Ubongo Interactive Cartoons

Ubongo, based in Dar Es Salaam Tanzania, create an edu-cartoon watched by over 1.4 million Tanzanians on free to air national television. Children watching the Saturday morning shows are invited to interact through SMS on basic mobile phones. The talking / rapping Giraffe will phone the child and ask a series of maths questions. If you get five questions right in a row you get to hear the Giraffe sing an (educational) song. This is a good example of an implementation of Gamification in Education. We can breakdown why this ‘edutainment’ episode produced by Ubongo  is so effective based on the Neuroscience research by Bristol university on risk and variable rewards. If the child is hoping to hear a song from the giraffe they are already receiving a Dopamine (happy chemical) hit. As this keeps them attentive and focused, it is an ideal teaching moment. If they do get to hear a song they receive another hit of Dopamine.

Another example from Ubongo is this ten minute educational video about adding decimal numbers. The gamification technique of story-telling and narrative tension is effective in engaging someone to watch the whole 10 minutes. If this was a Khan Academy style educational video the viewer would not have been enticed to keep watching just to see how the story ends. There is even a plot twist involving knots that added an element of surprise and denouement.

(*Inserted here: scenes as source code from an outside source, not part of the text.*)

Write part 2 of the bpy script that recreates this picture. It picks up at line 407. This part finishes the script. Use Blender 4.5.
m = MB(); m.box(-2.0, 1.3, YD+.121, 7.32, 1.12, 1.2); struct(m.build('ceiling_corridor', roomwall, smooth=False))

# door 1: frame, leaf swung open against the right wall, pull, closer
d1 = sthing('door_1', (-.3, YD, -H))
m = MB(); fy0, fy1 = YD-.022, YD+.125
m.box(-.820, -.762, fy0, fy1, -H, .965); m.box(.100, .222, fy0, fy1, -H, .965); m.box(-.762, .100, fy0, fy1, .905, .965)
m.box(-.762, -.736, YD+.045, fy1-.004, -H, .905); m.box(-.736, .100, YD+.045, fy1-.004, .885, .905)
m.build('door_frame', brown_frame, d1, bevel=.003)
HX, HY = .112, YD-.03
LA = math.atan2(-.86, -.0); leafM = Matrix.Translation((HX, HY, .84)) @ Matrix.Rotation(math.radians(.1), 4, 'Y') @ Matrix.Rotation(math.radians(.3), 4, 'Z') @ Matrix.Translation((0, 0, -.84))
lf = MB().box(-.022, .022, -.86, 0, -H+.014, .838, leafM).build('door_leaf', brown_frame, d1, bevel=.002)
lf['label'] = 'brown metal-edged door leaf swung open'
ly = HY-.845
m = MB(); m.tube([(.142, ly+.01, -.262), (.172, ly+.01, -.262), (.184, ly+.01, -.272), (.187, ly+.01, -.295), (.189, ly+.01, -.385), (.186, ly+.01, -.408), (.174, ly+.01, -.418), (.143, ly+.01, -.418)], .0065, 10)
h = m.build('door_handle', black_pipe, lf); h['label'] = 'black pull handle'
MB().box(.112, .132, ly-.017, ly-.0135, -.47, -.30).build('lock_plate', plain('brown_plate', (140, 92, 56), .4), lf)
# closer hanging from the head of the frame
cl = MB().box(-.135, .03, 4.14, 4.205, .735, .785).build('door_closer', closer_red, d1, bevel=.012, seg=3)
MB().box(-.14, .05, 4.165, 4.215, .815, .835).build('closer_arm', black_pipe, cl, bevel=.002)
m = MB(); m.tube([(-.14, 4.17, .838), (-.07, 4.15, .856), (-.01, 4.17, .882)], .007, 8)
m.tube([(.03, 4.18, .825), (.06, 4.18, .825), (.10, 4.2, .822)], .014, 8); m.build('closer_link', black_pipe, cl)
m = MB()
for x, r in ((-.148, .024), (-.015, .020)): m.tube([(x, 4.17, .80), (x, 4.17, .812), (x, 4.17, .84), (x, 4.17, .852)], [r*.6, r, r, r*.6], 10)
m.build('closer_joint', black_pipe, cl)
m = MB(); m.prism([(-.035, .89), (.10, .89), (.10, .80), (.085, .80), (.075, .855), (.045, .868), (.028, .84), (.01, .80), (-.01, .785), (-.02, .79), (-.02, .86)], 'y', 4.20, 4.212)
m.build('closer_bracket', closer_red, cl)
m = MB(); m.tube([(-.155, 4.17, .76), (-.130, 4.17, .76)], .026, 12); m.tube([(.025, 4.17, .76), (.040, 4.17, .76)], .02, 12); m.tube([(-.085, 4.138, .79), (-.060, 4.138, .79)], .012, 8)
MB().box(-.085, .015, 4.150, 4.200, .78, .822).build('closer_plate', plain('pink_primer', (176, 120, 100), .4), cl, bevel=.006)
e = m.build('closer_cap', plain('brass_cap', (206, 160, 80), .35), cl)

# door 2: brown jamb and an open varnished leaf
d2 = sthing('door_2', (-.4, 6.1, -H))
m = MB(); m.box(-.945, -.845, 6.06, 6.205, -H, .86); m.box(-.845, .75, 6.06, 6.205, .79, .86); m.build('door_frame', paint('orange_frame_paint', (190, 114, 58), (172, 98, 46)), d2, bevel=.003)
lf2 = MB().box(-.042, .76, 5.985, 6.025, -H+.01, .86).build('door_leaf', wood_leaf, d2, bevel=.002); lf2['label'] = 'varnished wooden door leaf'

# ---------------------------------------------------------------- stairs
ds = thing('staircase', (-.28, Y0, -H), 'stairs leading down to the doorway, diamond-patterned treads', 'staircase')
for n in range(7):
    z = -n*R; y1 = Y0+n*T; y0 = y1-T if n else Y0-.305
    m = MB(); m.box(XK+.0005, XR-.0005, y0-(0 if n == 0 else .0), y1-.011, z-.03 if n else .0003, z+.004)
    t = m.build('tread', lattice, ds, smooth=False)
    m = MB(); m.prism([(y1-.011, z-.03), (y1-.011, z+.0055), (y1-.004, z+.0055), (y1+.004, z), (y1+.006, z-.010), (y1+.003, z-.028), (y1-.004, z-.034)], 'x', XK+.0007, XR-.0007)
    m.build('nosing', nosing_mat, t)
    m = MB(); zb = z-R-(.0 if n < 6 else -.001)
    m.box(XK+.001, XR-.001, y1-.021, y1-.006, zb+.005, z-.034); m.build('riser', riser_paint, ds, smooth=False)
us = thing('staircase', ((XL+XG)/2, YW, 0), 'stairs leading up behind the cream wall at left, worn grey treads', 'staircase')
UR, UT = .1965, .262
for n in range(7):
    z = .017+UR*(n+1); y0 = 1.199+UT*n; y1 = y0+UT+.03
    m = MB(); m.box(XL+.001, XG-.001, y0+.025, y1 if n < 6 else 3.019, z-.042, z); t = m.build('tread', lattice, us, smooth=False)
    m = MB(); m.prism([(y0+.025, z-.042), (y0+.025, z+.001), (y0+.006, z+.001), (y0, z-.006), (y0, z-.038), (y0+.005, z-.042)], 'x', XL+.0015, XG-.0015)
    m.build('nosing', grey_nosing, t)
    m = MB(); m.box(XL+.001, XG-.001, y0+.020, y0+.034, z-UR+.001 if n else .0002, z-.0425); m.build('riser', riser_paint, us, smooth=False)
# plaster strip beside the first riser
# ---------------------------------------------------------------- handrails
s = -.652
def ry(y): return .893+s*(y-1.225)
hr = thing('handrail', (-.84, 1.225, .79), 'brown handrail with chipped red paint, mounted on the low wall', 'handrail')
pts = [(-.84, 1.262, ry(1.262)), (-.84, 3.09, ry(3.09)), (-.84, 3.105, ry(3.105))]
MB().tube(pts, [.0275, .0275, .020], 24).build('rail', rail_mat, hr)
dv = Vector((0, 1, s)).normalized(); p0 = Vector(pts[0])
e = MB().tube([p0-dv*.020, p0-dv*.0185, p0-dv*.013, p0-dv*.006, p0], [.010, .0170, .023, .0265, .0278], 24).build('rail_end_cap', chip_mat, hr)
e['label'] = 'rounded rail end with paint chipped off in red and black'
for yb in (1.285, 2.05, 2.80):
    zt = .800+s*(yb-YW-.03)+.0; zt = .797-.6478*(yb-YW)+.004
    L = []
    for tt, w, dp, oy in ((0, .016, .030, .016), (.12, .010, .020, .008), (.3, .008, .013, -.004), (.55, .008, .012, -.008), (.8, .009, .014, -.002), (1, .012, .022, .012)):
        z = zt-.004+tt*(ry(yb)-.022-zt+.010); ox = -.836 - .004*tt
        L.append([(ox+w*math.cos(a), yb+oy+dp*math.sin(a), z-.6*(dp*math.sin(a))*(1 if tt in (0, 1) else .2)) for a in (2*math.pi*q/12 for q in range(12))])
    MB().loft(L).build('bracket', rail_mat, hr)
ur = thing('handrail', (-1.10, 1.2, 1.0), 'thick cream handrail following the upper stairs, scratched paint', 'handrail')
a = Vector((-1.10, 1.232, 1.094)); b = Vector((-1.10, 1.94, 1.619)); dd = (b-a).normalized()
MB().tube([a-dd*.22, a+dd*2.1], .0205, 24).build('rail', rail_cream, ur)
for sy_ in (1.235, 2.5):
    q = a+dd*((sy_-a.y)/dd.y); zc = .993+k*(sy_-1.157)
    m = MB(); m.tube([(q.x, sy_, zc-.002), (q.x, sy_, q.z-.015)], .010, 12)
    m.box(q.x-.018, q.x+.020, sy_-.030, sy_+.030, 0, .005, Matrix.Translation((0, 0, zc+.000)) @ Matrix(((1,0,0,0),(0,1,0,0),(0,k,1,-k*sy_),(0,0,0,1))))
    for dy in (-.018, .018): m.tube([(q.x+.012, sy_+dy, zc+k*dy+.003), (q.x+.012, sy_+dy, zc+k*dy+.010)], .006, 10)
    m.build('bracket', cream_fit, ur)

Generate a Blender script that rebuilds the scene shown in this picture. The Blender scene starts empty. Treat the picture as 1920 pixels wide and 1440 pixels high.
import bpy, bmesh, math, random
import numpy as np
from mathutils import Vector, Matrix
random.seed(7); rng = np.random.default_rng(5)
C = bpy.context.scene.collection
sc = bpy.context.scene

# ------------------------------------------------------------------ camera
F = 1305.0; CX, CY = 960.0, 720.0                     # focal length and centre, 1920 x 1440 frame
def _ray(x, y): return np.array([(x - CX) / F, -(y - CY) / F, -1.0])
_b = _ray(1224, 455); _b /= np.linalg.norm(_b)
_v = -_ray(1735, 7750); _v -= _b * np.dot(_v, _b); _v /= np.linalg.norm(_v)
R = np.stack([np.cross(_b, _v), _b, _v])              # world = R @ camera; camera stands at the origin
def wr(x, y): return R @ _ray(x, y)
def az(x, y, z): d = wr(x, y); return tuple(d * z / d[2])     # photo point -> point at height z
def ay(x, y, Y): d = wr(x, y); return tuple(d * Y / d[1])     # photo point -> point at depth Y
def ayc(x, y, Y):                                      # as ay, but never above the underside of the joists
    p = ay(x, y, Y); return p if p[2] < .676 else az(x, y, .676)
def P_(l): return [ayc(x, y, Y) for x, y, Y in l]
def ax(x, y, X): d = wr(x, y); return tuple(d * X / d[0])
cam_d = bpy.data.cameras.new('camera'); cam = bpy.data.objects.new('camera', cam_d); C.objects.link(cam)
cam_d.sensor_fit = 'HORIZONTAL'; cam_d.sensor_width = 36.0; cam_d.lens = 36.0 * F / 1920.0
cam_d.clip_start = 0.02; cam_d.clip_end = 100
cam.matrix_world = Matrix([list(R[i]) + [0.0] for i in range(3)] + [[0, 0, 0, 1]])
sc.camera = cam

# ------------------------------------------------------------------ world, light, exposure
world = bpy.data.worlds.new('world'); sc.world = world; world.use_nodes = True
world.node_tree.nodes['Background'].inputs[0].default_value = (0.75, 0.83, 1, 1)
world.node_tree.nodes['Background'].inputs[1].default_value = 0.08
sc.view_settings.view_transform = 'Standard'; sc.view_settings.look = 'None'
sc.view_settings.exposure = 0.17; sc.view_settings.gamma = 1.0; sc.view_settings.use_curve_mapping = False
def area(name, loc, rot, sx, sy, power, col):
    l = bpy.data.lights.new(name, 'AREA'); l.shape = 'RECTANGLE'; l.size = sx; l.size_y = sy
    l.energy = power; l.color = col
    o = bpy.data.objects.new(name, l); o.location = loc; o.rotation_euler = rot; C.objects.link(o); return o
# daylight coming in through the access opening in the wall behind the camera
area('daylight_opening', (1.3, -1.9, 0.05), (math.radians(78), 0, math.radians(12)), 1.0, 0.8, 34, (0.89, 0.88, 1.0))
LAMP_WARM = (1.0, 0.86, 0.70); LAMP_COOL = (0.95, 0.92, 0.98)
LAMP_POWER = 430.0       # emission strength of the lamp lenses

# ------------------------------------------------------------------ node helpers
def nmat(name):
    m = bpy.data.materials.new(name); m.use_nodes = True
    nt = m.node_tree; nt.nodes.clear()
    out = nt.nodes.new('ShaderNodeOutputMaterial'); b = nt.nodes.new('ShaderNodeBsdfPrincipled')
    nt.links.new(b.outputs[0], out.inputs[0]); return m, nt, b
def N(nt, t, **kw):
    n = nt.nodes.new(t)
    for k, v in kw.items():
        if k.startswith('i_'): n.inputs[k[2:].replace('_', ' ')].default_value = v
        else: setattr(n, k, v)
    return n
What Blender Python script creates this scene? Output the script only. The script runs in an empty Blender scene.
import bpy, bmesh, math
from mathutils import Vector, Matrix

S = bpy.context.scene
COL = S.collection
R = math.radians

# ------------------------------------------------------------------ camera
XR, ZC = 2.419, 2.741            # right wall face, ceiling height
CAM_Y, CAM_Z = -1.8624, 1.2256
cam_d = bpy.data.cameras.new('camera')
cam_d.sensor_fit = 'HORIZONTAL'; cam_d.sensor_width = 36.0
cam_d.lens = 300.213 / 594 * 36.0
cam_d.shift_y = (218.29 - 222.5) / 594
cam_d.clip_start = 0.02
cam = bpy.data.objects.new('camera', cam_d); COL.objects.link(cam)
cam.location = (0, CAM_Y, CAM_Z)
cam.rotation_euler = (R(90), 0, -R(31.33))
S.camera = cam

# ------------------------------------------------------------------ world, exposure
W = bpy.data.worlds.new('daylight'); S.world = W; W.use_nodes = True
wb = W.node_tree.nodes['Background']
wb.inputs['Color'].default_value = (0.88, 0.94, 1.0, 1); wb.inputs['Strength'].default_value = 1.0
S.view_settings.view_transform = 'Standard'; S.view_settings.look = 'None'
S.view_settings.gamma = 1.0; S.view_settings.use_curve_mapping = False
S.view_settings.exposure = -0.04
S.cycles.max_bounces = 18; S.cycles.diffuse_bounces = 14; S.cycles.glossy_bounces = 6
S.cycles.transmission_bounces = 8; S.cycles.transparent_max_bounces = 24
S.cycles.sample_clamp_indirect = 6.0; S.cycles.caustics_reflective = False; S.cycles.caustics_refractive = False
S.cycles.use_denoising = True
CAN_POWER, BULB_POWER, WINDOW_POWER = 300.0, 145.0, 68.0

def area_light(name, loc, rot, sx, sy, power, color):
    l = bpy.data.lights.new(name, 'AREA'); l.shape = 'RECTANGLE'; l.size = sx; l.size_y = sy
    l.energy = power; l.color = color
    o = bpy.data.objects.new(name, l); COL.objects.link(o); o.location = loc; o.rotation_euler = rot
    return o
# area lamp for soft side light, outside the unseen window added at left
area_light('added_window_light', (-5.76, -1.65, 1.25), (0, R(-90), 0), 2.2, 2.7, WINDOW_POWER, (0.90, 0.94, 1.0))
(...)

With maths exercises, repetition is the key to embedding these concepts so wrapping a story and characters around basic problems is an effective way of using repetition without boredom.

Ubongo Kids Clubs, which are now being trialled in north Tanzania, are community-based groups of children invited to watch the Ubongo episodes together and complete worksheets. This is being accomplished through the re-use of existing community spaces set up for watching sports events. Even the most remote villages in Tanzania will  have a communal large screen television set up in a Cafe ready for public viewing of football games. The off-peak times at these community centres is being re-purposed into group learning using Ubongo edutainment. This peer learning with minimal supervision is similar to Sugata Mitra’s work with self-organised learning environments, which is being used successfully around the world.